Start of PROVIDED DATA

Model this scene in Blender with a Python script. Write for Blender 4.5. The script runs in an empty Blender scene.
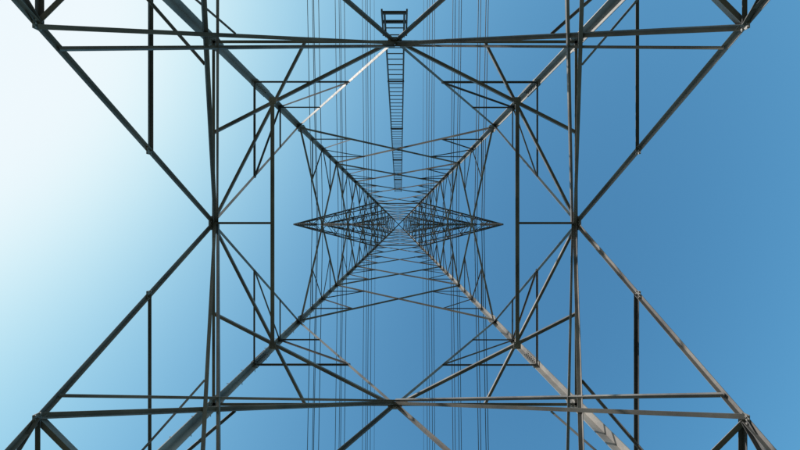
import bpy, math, random, bmesh
from mathutils import Vector, Matrix
random.seed(4)
H0=1.5           # camera height above ground; z below is measured from camera
F=420.0
S=.12
def w(z):
    if z<=34.8: return 6-S*z
    return 1.824-(z-34.8)*(1.824-.62)/(52-34.8)
def zk(k): return 6/(k/F+S)

# ---------------- materials
def steel(name,base,dark,metal=.15):
    m=bpy.data.materials.new(name); m.use_nodes=True
    nt=m.node_tree; b=nt.nodes['Principled BSDF']
    tc=nt.nodes.new('ShaderNodeTexCoord')
    n1=nt.nodes.new('ShaderNodeTexNoise'); n1.inputs['Scale'].default_value=1.1; n1.inputs['Detail'].default_value=5
    n2=nt.nodes.new('ShaderNodeTexNoise'); n2.inputs['Scale'].default_value=14; n2.inputs['Detail'].default_value=3
    mx=nt.nodes.new('ShaderNodeMath'); mx.operation='MULTIPLY_ADD'; mx.inputs[1].default_value=.18
    cr=nt.nodes.new('ShaderNodeValToRGB')
    cr.color_ramp.elements[0].position=.35; cr.color_ramp.elements[0].color=(*dark,1)
    cr.color_ramp.elements[1].position=.85; cr.color_ramp.elements[1].color=(*base,1)
    nt.links.new(tc.outputs['Object'],n1.inputs['Vector']); nt.links.new(tc.outputs['Object'],n2.inputs['Vector'])
    nt.links.new(n2.outputs['Fac'],mx.inputs[0]); nt.links.new(n1.outputs['Fac'],mx.inputs[2])
    nt.links.new(mx.outputs[0],cr.inputs['Fac']); nt.links.new(cr.outputs['Color'],b.inputs['Base Color'])
    rr=nt.nodes.new('ShaderNodeMapRange'); rr.inputs['To Min'].default_value=.45; rr.inputs['To Max'].default_value=.7
    nt.links.new(n2.outputs['Fac'],rr.inputs['Value']); nt.links.new(rr.outputs[0],b.inputs['Roughness'])
    b.inputs['Metallic'].default_value=metal
    b.inputs['Specular IOR Level'].default_value=.3
    return m
M_ST=steel('weathered_steel',(.36,.34,.315),(.13,.13,.135))
M_BR=steel('bracing_steel',(.29,.275,.26),(.10,.10,.108))
M_PL=steel('plan_steel',(.17,.168,.17),(.07,.073,.08))
M_WIRE=steel('aluminium_wire',(.05,.055,.065),(.03,.033,.04),0)
M_INS=steel('insulator_glass',(.10,.12,.13),(.05,.06,.07),0)
M_CON=steel('concrete',(.40,.38,.35),(.26,.25,.23),0)

class MB:
    def __init__(s): s.v=[]; s.f=[]
    def prism(s,p0,p1,prof):
        n=len(prof); b=len(s.v)
        for p in (p0,p1):
            for o in prof: s.v.append(p+o)
        for i in range(n):
            j=(i+1)%n; s.f.append((b+i,b+j,b+n+j,b+n+i))
        if n==6 :
            s.f.append((b+3,b+2,b+1,b+0)); s.f.append((b+5,b+4,b+3,b+0))
            s.f.append((b+n+0,b+n+1,b+n+2,b+n+3)); s.f.append((b+n+0,b+n+3,b+n+4,b+n+5))
        else:
            s.f.append(tuple(b+i for i in reversed(range(n)))); s.f.append(tuple(b+n+i for i in range(n)))
    def L(s,p0,p1,u,v,a,t,b2=None):
        d=(p1-p0).normalized(); u=(u-d*u.dot(d)).normalized()
        v=(v-d*v.dot(d)); v=(v-u*v.dot(u)).normalized(); b2=b2 or a
        s.prism(p0,p1,[Vector((0,0,0)),u*a,u*a+v*t,u*t+v*t,u*t+v*b2,v*b2])
    def mem(s,p0,p1,a,n,off=0.0,flip=1,t=None,trim=0.0):
        p0=Vector(p0); p1=Vector(p1); d=(p1-p0).normalized(); n=Vector(n)
        n=(n-d*n.dot(d)).normalized(); u=d.cross(n).normalized()*flip
        t=t or max(.007,a*.1); o=n*(off+random.uniform(-.0015,.0015))-u*a*.5
        p0=p0+d*trim; p1=p1-d*trim
        s.L(p0+o,p1+o,u,-n,a,t)
    def box(s,c,ux,uy,uz,hx,hy,hz):
        s.prism(c-uz*hz,c+uz*hz,[-ux*hx-uy*hy,ux*hx-uy*hy,ux*hx+uy*hy,-ux*hx+uy*hy])
    def cyl(s,p0,p1,r,n=8,r1=None):
        d=(p1-p0).normalized(); a=d.orthogonal().normalized(); b=d.cross(a)
        k=len(s.v); r1=r if r1 is None else r1
        for p,rr in ((p0,r),(p1,r1)):
            for i in range(n):
                q=2*math.pi*i/n; s.v.append(p+(a*math.cos(q)+b*math.sin(q))*rr)
        for i in range(n):
            j=(i+1)%n; s.f.append((k+i,k+j,k+n+j,k+n+i))
        s.f.append(tuple(k+i for i in reversed(range(n)))); s.f.append(tuple(k+n+i for i in range(n)))
    def obj(s,name,mat,parent=None):
        me=bpy.data.meshes.new(name); me.from_pydata([tuple(x) for x in s.v],[],s.f)
        bm=bmesh.new(); bm.from_mesh(me); bmesh.ops.recalc_face_normals(bm,faces=bm.faces); bm.to_mesh(me); bm.free()
        o=bpy.data.objects.new(name,me); me.materials.append(mat)
        bpy.context.scene.collection.objects.link(o)
        if parent: o.parent=parent
        else: o.location.z=H0
        return o
V=Vector
tower=bpy.data.objects.new('transmission_tower',None); bpy.context.scene.collection.objects.link(tower); tower.location.z=H0

faces=[(V((-1,0,0)),V((0,1,0))),(V((1,0,0)),V((0,-1,0))),(V((0,-1,0)),V((-1,0,0))),(V((0,1,0)),V((1,0,0)))]
def P(f,s,z):
    n,q=faces[f]; return n*w(z)+q*(s*w(z))+V((0,0,z))
z1=zk(183); zB=1.6; zb=zk(98)
def brace_pt(f,side,t):
    a=P(f,0,z1); b=P(f,side,zB); return a.lerp(b,t)

# ---------------- legs
legs=MB(); bolts=MB(); plates=MB()
for sx in (-1,1):
    for sy in (-1,1):
        segs=[(-H0+.25,z1,.20,.02),(z1,zb,.175,.018),(zb,27.3,.15,.016),(27.3,34.8,.13,.014),(34.8,52,.11,.012)]
        for a,b,sz,t in segs:
            p0=V((sx*w(a),sy*w(a),a)); p1=V((sx*w(b),sy*w(b),b))
            legs.L(p0,p1,V((-sx,0,0)),V((0,-sy,0)),sz,t)
        for zc,sz in ((7.3,.21),(13.4,.185),(20,.16),(25.5,.15)):
            a=V((sx*w(zc-.45),sy*w(zc-.45),zc-.45)); b=V((sx*w(zc+.45),sy*w(zc+.45),zc+.45))
            o=V((-sx*.022,-sy*.022,0))
            legs.L(a+o,b+o,V((-sx,0,0)),V((0,-sy,0)),sz-.03,.014)
            o=V((sx*.014,sy*.014,0))
            legs.L(a+o,b+o,V((-sx,0,0)),V((0,-sy,0)),sz+.01,.012)
            for i in range(8):
                c=a.lerp(b,(i+.5)/8)
                for e in (.07,.125):
                    q=c+V((-sx*e,-sy*.036,0)); bolts.cyl(q,q+V((0,-sy*.022,0)),.017,6)
                    q=c+V((-sx*.036,-sy*e,0)); bolts.cyl(q,q+V((-sx*.022,0,0)),.017,6)
for i in range(110):
    z=3+i*.4
    if z>50: break
    p=V((-w(z)+.08,w(z),z)) if i%2 else V((-w(z),w(z)-.08,z))
    d=V((0,1,0)) if i%2 else V((-1,0,0))
    bolts.cyl(p,p+d*.16,.009,6)

def plate(f,p,hx,hz,inw=.012,nb=3):
    n,q=faces[f]
    up=V((0,0,1)); nn=(n+V((0,0,S))).normalized(); up=(up-nn*up.dot(nn)).normalized()
    plates.box(p-nn*inw,q,up,nn,hx,hz,.006)
    for i in range(nb):
        for j in range(2):
            c=p-nn*(inw+.006)+q*hx*(-.75+1.5*i/(max(nb-1,1)))+up*hz*(-.6+1.2*j)
            bolts.cyl(c,c-nn*.022,.016,6)

# ---------------- face bracing
br=MB(); red=MB()
for f,(n,q) in enumerate(faces):
    for sd in (-1,1):
        br.mem(P(f,0,z1),P(f,sd,zB),.078,n,off=-.01,flip=-sd)
        for t,a in ((.25,.07),(.5,.075),(.75,.075)):
            p=brace_pt(f,sd,t); red.mem(p,P(f,sd,p.z),a,n,off=-.03,flip=1)
            plate(f,p,.075,.065,.03)
        red.mem(brace_pt(f,sd,.5),P(f,sd,brace_pt(f,sd,.75).z),.07,n,off=-.035)
        br.mem(P(f,0,z1),P(f,sd,zb),.085,n,off=-.012,flip=sd)
        A=P(f,0,z1); B=P(f,sd,zb)
        p=A.lerp(B,.36); red.mem(p,P(f,sd,p.z),.055,n,off=-.03)
        red.mem(A.lerp(B,.36),P(f,sd,A.lerp(B,.68).z),.05,n,off=-.034)
        p=A.lerp(B,.68); red.mem(p,P(f,sd,p.z),.045,n,off=-.03)
        plate(f,P(f,sd,zb)-q*sd*.12,.13,.17,.03)
        plate(f,P(f,sd,z1)-q*sd*.12,.12,.16,.03)
    br.mem(P(f,-1,z1),P(f,1,z1),.075,n,off=-.02,flip=1)
    plate(f,P(f,0,z1),.18,.17,.016,4)
    lv=[zb,zk(62),zk(43),zk(31),34.8,38,41,44,47,49.5,52]
    for i in range(len(lv)-1):
        a,b=lv[i],lv[i+1]; sz=.08 if i<2 else (.065 if i<4 else .05)
        br.mem(P(f,-1,a),P(f,1,b),sz,n,off=-.008,flip=1)
        br.mem(P(f,1,a),P(f,-1,b),sz,n,off=-.03-sz*.1,flip=-1)
        wa,wb=w(a),w(b); tc=wa/(wa+wb); zc=a+(b-a)*tc
        if i<4:
            for sd in (-1,1):
                A=P(f,sd,a); B=P(f,-sd,b); p=A.lerp(B,tc*.5)
                red.mem(p,P(f,sd,p.z),.045,n,off=-.045)
                red.mem(p,P(f,sd,zc),.045,n,off=-.047)
                A2=P(f,-sd,b); p2=P(f,sd,a).lerp(A2,tc+(1-tc)*.5)
                red.mem(p2,P(f,-sd,p2.z),.04,n,off=-.045)
                red.mem(p2,P(f,-sd,zc),.04,n,off=-.047)
        if i>=3: br.mem(P(f,-1,b),P(f,1,b),sz,n,off=-.05)
    br.mem(P(f,-1,34.8),P(f,1,34.8),.08,n,off=-.05)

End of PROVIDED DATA

_TASK DIRECTIONS_: Leave out the pictures. Transcribe only the lines above, from the first through the one that contains "def zk(k): return 6/(k/F+S)".

_ANSWER TO THE TASK_:
Model this scene in Blender with a Python script. Write for Blender 4.5. The script runs in an empty Blender scene.
import bpy, math, random, bmesh
from mathutils import Vector, Matrix
random.seed(4)
H0=1.5           # camera height above ground; z below is measured from camera
F=420.0
S=.12
def w(z):
    if z<=34.8: return 6-S*z
    return 1.824-(z-34.8)*(1.824-.62)/(52-34.8)
def zk(k): return 6/(k/F+S)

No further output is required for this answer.